Arinaitwe had advanced the money to Ndyareeba as a loan on personal terms and there was no interest charged to indicate that it was a business transaction.

“There is no evidence that the Respondent was engaged in the business of money lending without a licence. There is evidence that the transaction in issue was a private arrangement between persons known to each other. There is nothing illegal about such arrangement,” Wamala stated in his ruling.

Brief background

Arinaitwe advanced his cousin Ndyareeba money to the tune of Shs257m between 2017 and 2018.  The two entered a Memorandum of Understanding where the last payment date was supposed to be 19th April 2019. Ndyareeba issued post-dated cheques as security for payment of the borrowed monies. The Defendant was unable to pay within the agreed period. Ndyareeba only paid Shs27m leaving a balance of Shs230m.

Defence of coercion thrown out

Ndyareeba also wanted court to declare the Memorandum of Understanding he signed indicating when he would repay the money as void because he signed it “under coercion.” However, the judge faulted him saying that there were no particulars and hence no evidence of such coercion.
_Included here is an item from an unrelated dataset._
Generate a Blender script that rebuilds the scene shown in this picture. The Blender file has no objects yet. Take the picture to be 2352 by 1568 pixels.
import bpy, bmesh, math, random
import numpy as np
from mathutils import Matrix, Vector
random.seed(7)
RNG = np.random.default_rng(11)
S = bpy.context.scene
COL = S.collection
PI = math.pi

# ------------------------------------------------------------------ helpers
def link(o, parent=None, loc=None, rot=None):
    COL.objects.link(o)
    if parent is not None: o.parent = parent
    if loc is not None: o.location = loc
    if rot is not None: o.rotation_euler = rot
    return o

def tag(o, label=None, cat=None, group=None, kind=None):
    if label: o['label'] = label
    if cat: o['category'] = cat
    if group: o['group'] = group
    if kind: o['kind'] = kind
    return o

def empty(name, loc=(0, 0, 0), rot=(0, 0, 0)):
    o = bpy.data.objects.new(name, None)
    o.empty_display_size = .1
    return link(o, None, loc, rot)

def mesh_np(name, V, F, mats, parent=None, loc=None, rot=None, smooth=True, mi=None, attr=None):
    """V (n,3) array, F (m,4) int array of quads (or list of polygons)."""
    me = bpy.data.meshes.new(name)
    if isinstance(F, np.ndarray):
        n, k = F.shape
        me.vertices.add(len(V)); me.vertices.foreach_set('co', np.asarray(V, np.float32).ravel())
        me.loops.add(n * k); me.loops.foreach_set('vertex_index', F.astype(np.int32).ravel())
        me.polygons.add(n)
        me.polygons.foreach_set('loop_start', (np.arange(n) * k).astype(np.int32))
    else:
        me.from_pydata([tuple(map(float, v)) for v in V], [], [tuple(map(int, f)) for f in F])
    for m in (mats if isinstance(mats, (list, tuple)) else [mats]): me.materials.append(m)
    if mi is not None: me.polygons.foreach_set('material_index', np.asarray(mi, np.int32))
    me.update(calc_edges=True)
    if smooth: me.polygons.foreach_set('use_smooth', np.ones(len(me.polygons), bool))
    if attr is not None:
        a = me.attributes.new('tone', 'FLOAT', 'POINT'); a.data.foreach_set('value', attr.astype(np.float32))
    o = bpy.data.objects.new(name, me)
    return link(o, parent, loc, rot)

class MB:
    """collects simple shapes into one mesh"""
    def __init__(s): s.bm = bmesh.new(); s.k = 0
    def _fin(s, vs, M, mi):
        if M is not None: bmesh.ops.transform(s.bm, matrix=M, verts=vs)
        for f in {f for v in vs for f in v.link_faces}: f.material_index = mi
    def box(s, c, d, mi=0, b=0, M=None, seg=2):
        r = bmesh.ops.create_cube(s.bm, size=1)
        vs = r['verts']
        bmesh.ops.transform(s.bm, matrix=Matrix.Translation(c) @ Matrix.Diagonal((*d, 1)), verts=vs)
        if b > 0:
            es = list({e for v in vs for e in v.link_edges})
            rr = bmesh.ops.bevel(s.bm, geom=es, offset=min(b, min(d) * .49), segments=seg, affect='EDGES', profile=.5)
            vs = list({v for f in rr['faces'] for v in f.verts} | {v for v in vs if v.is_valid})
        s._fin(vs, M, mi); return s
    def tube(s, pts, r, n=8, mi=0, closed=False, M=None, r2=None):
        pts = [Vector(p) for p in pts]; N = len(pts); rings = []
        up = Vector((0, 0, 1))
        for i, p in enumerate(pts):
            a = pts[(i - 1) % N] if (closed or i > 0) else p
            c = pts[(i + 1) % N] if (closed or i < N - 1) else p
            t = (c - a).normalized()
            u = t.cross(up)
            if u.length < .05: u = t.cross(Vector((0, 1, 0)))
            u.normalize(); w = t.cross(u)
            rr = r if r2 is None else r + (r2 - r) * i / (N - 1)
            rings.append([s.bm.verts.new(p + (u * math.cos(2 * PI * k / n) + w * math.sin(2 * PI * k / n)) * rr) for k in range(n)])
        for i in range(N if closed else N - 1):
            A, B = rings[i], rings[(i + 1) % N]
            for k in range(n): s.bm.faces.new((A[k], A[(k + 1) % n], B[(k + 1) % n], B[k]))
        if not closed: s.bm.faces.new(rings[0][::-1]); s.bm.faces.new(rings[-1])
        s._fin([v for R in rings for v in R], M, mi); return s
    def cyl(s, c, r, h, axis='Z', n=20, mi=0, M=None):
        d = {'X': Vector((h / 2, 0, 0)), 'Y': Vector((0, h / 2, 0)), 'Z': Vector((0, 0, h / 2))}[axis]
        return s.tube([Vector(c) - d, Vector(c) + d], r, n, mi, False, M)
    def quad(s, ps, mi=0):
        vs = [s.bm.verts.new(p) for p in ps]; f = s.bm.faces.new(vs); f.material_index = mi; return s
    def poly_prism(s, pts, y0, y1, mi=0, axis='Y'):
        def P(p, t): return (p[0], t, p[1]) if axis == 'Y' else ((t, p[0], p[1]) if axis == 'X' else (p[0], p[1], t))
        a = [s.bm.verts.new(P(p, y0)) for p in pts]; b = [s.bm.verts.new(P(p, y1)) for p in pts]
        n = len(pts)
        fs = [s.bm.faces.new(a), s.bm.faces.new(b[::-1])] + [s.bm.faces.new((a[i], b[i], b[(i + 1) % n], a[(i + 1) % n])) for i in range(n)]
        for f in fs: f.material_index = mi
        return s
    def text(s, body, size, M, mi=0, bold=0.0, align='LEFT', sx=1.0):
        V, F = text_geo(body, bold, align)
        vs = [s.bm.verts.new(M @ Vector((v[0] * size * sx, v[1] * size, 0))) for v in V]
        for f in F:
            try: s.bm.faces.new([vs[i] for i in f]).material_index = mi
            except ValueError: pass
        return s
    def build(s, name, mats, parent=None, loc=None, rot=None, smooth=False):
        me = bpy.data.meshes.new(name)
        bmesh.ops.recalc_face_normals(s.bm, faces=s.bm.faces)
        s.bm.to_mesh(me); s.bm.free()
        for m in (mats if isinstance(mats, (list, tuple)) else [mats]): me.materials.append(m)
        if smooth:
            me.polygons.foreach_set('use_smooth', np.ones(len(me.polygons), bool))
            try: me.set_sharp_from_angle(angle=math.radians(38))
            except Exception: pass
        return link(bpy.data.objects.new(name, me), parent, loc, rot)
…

“The only claim is that the signing of the said agreement followed a threat by the Respondent to commence criminal proceedings against the Applicant. Certainly, a threat to commence legal proceedings against another party cannot amount to coercion within the law. For it to amount to coercion, the exertion of force must be based on the taking of actions outside the law,” the judge ruled. Justice Wamala ordered Ndyareeba to pay the outstanding Shs230m debt, plus costs of the application and the main suit.